Für ihre ideologischen Weggefährten galt Wiesinger fortan als Verräterin, für das türkise Bildungsministerium indes als beste Kronzeugin und Trophäe: Ihre Bestellung zur „Ombudsfrau für Wertefragen und Kulturkonflikte“ war Heinz Faßmanns größter personeller Coup. Umso „irritierter“ zeigte man sich, als Wiesinger nun, kurz vor Ende ihres Dienstvertrages im Februar, in einem weiteren Buch namens „Machtkampf im Ministerium“ zu enthüllen versprach, „wie Parteipolitik unsere Schulen zerstört“ – und exklusiv verriet, wie sie sich mit dem türkisen Kabinett überwarf (den Minister selbst nimmt sie dezidiert aus). Wegen „Vertrauens­bruchs“ wurde sie prompt freigestellt.

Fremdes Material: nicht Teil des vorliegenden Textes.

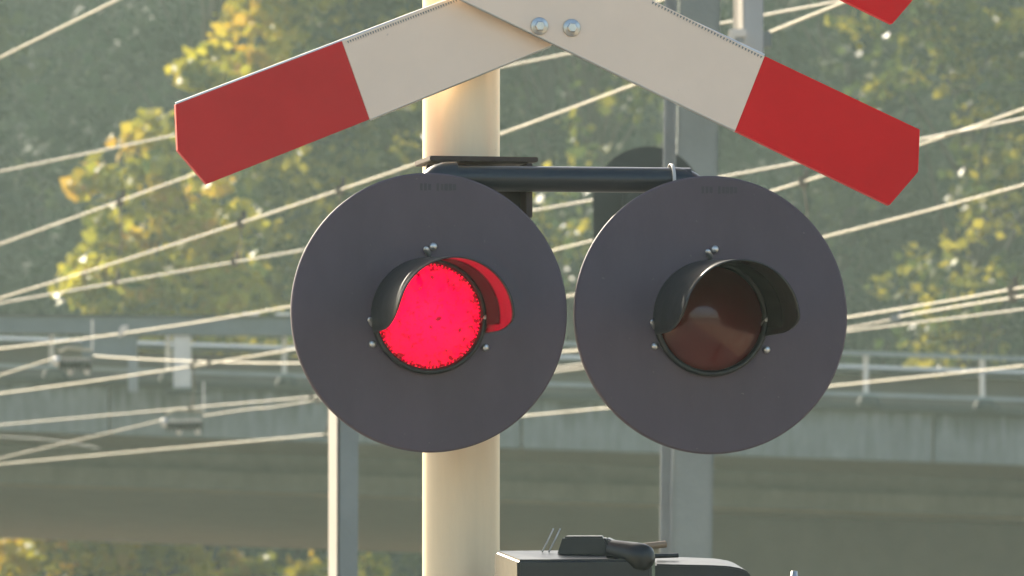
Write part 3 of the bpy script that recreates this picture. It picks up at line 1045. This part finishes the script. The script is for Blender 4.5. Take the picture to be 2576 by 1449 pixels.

Bedenkliches Stimmungsbild

Tatsächlich wirft Wiesingers „Under-cover“-Methode Fragen auf. Hätte sie ihr Amt wegen politischer Gängelung hingeworfen und danach darüber ein Buch verfasst – ihre Kritik an den Zuständen und ihre Wahrnehmung als uneitle Unbestechliche wäre plausibler gewesen. Wie schon in ihrem ersten Opus richtet Wiesinger zudem ihren Fokus fast ausschließlich auf das, was nicht funktioniert. Beispiele gelungener Praxis, wie sie in ihrem (vergangenen Montag doch noch vom Ministerium veröffent­lichten) Abschlussbericht angeführt werden, fehlen. Und selbst dieser Bericht ist keine repräsentative Studie, sondern ein Stimmungsbild über Standorte mit Problemen.